__Prompt__: In the material below, find every line with "part" and pull it out.

>> START Information provided

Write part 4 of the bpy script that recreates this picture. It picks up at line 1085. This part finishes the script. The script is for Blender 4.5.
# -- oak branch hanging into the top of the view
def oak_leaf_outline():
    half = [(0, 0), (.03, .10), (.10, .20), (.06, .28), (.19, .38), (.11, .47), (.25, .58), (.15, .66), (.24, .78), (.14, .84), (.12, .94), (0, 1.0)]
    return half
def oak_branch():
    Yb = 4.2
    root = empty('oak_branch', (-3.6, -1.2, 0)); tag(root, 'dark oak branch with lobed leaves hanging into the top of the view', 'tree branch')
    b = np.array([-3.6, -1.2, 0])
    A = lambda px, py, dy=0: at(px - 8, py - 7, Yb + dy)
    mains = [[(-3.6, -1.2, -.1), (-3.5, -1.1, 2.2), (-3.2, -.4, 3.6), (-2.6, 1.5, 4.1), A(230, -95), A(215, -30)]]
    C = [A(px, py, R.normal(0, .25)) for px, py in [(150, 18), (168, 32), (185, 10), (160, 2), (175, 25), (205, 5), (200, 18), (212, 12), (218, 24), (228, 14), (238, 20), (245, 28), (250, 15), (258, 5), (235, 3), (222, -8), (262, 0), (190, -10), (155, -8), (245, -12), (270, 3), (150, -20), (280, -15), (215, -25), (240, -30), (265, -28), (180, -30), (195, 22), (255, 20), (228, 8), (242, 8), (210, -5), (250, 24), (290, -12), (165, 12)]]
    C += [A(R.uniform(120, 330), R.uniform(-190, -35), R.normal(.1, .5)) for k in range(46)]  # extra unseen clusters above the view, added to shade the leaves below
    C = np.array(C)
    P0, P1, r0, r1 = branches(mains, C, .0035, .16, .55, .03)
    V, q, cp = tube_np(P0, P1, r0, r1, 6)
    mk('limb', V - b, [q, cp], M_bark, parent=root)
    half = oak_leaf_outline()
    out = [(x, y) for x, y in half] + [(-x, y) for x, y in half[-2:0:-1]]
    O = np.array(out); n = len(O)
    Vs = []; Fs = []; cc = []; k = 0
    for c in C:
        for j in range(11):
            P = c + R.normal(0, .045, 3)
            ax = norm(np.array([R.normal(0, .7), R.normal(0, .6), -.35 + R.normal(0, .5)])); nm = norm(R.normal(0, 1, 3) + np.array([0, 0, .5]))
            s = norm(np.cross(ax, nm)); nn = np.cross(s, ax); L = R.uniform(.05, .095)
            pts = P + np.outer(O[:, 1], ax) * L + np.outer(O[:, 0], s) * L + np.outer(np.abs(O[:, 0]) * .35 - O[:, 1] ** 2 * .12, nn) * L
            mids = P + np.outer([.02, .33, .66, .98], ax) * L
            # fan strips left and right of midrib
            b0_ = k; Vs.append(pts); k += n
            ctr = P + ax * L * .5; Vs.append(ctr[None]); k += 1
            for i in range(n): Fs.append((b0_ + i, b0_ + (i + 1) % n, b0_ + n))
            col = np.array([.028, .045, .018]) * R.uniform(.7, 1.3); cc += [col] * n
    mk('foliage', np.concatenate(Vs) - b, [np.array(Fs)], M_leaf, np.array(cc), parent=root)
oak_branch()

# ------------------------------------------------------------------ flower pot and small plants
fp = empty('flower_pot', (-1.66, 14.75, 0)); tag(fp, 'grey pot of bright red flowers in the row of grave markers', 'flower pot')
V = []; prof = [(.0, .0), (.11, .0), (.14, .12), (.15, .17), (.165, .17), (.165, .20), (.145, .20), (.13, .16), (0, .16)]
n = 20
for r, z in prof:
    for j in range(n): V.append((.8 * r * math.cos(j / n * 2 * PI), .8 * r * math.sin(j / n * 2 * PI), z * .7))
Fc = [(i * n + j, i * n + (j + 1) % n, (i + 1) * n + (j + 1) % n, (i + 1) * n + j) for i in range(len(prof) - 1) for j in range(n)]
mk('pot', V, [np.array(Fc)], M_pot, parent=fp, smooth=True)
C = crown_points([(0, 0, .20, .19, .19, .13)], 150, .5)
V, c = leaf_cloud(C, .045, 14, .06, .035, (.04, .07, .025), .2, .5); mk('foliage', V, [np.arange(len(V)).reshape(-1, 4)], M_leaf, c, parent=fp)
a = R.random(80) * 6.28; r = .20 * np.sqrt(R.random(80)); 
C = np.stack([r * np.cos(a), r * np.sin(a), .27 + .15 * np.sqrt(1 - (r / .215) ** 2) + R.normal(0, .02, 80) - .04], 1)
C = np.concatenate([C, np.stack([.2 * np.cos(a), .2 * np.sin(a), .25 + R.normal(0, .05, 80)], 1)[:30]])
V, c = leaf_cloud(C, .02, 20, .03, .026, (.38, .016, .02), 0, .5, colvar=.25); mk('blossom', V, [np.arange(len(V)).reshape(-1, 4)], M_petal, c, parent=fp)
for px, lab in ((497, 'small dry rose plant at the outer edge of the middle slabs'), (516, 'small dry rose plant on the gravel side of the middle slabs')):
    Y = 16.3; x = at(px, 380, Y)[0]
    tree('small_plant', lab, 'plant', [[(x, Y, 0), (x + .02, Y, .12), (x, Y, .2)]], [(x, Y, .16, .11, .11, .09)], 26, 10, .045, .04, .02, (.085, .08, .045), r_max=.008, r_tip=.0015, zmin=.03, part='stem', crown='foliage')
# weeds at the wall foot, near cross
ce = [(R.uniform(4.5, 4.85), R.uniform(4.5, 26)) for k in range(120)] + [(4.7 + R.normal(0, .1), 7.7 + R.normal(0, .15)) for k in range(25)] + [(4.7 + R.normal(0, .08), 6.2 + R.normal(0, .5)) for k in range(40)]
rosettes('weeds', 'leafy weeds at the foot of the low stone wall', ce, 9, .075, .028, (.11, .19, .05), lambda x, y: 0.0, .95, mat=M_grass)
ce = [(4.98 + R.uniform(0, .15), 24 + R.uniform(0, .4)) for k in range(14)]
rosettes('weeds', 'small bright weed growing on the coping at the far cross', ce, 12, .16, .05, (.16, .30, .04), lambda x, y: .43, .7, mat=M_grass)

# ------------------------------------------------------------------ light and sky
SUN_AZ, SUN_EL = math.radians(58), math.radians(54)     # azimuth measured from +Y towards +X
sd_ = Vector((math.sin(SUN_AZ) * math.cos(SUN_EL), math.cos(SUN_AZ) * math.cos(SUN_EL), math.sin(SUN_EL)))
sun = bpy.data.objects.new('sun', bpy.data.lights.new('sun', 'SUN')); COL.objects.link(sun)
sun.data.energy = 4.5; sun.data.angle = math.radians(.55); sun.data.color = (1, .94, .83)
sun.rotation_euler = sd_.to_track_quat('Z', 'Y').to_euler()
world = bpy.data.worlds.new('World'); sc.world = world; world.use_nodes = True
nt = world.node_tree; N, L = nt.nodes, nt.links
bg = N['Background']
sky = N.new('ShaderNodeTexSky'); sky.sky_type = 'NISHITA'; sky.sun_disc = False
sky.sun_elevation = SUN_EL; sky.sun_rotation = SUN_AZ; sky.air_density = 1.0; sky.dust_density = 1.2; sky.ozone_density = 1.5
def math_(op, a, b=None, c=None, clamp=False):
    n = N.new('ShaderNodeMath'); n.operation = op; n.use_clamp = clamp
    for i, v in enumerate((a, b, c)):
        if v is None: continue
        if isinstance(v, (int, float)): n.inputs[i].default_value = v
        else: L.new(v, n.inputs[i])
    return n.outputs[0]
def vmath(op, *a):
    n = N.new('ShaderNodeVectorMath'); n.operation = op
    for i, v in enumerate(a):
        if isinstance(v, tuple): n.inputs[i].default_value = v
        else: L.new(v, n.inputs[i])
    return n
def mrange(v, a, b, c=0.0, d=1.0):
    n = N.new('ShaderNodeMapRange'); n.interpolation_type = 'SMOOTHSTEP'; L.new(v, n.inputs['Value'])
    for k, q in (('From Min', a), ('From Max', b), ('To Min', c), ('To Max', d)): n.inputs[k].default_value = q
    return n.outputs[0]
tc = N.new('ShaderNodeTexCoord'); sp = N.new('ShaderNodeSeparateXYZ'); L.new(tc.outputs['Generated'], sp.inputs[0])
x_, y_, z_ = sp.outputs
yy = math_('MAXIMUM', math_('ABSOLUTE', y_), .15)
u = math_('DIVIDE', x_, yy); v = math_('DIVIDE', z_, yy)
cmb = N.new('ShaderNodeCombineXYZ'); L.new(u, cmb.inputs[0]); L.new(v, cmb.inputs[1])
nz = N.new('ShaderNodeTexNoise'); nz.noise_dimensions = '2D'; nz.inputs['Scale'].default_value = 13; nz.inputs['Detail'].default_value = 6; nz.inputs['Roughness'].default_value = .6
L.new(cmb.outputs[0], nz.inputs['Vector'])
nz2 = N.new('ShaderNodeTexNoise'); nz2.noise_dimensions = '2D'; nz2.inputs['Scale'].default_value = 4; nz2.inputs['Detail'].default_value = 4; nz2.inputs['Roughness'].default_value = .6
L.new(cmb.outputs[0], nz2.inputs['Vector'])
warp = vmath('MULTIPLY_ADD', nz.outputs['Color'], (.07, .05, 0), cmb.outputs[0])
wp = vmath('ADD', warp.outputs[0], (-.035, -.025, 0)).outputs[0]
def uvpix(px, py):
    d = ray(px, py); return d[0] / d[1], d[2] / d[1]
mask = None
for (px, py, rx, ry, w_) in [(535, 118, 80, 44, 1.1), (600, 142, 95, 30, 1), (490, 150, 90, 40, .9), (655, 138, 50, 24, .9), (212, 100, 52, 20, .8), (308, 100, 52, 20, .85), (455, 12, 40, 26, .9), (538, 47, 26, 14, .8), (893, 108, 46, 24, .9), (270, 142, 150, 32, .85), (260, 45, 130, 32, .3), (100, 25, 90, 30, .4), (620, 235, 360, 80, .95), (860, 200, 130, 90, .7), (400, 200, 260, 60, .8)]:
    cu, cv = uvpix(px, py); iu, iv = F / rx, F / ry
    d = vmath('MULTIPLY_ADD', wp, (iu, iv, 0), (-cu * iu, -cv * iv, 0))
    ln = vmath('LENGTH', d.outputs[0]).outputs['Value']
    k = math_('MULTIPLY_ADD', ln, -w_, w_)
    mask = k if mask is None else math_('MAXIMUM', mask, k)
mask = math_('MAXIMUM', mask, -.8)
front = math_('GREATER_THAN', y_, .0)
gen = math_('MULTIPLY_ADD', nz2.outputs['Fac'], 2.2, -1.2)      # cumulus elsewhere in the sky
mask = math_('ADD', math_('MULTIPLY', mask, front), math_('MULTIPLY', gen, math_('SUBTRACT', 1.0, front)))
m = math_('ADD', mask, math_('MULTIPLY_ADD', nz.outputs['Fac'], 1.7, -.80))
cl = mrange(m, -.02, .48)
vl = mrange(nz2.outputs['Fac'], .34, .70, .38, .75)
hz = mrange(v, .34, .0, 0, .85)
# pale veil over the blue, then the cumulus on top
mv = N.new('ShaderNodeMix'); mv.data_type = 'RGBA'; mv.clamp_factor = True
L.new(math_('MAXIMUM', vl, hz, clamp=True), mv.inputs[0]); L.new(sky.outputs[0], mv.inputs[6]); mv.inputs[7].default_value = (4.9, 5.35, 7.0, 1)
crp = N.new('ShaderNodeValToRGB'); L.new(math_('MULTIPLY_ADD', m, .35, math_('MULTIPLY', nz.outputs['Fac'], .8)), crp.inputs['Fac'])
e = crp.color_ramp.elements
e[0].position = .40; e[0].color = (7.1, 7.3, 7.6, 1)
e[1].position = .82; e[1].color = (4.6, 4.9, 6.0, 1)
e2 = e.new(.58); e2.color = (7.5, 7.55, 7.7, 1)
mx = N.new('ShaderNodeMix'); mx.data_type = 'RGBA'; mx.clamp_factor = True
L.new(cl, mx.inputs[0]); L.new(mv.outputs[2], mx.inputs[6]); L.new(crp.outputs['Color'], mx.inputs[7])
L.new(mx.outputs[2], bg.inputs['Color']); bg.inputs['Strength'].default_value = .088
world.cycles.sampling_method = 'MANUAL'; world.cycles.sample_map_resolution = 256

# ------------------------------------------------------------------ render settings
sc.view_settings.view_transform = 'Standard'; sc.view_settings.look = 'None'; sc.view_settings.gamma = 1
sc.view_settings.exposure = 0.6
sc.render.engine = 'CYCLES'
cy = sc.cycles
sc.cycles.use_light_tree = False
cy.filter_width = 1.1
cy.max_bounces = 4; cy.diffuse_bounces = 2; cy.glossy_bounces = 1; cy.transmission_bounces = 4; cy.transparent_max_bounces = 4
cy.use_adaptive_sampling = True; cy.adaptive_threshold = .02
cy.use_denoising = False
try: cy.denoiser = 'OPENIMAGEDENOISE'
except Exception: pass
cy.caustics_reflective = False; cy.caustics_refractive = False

>> END Information provided

__Solved exercise__:
Write part 4 of the bpy script that recreates this picture. It picks up at line 1085. This part finishes the script. The script is for Blender 4.5.
    tree('small_plant', lab, 'plant', [[(x, Y, 0), (x + .02, Y, .12), (x, Y, .2)]], [(x, Y, .16, .11, .11, .09)], 26, 10, .045, .04, .02, (.085, .08, .045), r_max=.008, r_tip=.0015, zmin=.03, part='stem', crown='foliage')